**Prompt**
Scan the data beneath this task and copy each line that includes "scene".

— Begin Stored data —

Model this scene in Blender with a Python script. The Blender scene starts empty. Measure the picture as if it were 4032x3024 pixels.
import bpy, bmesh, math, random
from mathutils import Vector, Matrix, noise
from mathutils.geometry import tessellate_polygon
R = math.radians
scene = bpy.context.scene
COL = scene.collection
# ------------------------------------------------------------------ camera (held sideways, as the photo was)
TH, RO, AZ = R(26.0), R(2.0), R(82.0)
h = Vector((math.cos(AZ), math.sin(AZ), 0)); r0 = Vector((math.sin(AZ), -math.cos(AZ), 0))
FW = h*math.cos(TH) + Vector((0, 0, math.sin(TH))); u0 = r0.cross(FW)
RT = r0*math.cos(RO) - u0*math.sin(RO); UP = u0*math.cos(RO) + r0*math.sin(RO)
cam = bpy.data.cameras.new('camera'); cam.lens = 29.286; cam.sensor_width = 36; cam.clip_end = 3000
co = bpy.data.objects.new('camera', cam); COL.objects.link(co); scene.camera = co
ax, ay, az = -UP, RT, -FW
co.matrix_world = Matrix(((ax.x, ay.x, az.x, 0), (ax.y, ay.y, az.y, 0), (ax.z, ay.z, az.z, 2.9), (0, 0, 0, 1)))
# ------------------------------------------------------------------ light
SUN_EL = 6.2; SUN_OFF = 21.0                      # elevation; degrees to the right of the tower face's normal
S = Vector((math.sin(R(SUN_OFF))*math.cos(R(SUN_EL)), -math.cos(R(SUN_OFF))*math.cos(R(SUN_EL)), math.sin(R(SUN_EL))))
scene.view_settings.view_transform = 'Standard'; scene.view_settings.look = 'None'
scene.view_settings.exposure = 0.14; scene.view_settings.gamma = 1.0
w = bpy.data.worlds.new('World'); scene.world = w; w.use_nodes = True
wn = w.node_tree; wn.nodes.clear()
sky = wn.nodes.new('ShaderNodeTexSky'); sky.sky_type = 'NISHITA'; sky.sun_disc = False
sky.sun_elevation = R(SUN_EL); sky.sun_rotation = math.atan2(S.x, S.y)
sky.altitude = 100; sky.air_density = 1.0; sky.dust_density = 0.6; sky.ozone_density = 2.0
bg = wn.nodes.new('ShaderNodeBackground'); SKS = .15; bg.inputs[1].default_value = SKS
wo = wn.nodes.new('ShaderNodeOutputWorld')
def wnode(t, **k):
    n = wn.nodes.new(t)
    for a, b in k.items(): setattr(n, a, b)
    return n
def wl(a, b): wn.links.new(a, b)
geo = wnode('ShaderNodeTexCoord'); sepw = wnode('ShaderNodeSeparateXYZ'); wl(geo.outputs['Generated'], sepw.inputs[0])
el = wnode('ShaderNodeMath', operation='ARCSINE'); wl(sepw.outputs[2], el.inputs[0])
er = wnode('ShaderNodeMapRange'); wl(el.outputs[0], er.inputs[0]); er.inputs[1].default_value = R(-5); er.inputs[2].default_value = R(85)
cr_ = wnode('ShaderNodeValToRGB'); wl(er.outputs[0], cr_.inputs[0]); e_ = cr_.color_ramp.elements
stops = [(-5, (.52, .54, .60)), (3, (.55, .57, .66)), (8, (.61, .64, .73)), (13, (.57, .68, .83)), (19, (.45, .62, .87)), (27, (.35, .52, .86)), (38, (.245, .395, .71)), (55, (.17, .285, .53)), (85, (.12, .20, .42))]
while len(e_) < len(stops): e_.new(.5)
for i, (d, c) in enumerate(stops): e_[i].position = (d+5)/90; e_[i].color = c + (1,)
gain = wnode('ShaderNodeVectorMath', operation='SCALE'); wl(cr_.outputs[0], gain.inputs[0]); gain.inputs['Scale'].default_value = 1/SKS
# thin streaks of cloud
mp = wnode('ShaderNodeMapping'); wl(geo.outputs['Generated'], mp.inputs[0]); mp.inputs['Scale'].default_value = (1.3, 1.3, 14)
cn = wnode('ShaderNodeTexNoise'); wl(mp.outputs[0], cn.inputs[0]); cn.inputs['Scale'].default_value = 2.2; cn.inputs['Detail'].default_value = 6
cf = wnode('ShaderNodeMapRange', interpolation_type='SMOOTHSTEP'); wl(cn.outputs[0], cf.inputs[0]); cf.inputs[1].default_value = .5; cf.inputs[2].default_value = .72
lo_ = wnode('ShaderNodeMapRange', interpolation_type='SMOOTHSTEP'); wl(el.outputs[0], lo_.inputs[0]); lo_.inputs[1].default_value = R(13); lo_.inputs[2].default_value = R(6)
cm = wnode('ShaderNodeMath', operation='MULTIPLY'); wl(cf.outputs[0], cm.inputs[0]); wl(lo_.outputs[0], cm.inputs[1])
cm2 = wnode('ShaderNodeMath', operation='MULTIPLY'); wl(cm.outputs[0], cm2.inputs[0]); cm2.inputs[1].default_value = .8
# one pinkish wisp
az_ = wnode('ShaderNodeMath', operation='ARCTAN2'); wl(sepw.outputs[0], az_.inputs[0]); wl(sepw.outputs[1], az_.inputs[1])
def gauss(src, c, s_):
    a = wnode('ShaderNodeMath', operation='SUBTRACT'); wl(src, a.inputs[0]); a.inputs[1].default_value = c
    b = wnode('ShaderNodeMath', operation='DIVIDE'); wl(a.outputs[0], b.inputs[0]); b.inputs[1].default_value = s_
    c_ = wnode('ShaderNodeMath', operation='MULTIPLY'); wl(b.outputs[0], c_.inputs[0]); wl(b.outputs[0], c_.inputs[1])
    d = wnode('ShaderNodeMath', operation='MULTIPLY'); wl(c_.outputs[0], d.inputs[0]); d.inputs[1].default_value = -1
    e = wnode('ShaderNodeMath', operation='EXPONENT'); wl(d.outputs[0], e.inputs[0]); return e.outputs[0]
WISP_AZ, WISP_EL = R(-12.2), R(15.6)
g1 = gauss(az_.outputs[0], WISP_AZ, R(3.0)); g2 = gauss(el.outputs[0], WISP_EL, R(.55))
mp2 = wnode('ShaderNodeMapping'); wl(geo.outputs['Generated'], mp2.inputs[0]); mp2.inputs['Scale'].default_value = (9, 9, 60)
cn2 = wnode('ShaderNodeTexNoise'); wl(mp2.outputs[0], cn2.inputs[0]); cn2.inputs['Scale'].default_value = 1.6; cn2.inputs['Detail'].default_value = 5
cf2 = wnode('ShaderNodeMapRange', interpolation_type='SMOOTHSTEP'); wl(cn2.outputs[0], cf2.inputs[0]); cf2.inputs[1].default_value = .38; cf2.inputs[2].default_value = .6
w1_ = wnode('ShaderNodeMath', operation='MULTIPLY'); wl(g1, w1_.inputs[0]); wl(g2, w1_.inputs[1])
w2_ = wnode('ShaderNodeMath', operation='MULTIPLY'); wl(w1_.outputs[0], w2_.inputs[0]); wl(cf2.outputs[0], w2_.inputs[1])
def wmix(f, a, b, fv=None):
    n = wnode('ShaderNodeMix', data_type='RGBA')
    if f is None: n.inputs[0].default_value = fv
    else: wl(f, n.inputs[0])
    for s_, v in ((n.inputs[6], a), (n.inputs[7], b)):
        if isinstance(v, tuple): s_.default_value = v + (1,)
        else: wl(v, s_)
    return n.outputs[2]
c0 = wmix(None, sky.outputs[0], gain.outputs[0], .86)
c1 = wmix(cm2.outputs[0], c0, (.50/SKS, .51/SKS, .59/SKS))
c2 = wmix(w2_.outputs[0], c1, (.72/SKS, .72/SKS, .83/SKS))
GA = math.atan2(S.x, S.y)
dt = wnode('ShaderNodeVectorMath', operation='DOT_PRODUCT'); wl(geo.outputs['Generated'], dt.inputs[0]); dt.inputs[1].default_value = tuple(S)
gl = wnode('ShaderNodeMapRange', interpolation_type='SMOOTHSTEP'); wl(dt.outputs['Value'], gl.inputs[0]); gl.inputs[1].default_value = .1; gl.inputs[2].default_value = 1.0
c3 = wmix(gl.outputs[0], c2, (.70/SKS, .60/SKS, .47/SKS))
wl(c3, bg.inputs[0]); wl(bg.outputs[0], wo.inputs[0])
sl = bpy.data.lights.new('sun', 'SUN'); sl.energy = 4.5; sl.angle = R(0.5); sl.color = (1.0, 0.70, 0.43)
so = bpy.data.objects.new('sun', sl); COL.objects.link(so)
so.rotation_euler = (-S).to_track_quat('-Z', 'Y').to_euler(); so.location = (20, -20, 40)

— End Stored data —

**Output of the task**
Model this scene in Blender with a Python script. The Blender scene starts empty. Measure the picture as if it were 4032x3024 pixels.
scene = bpy.context.scene
COL = scene.collection
co = bpy.data.objects.new('camera', cam); COL.objects.link(co); scene.camera = co
scene.view_settings.view_transform = 'Standard'; scene.view_settings.look = 'None'
scene.view_settings.exposure = 0.14; scene.view_settings.gamma = 1.0
w = bpy.data.worlds.new('World'); scene.world = w; w.use_nodes = True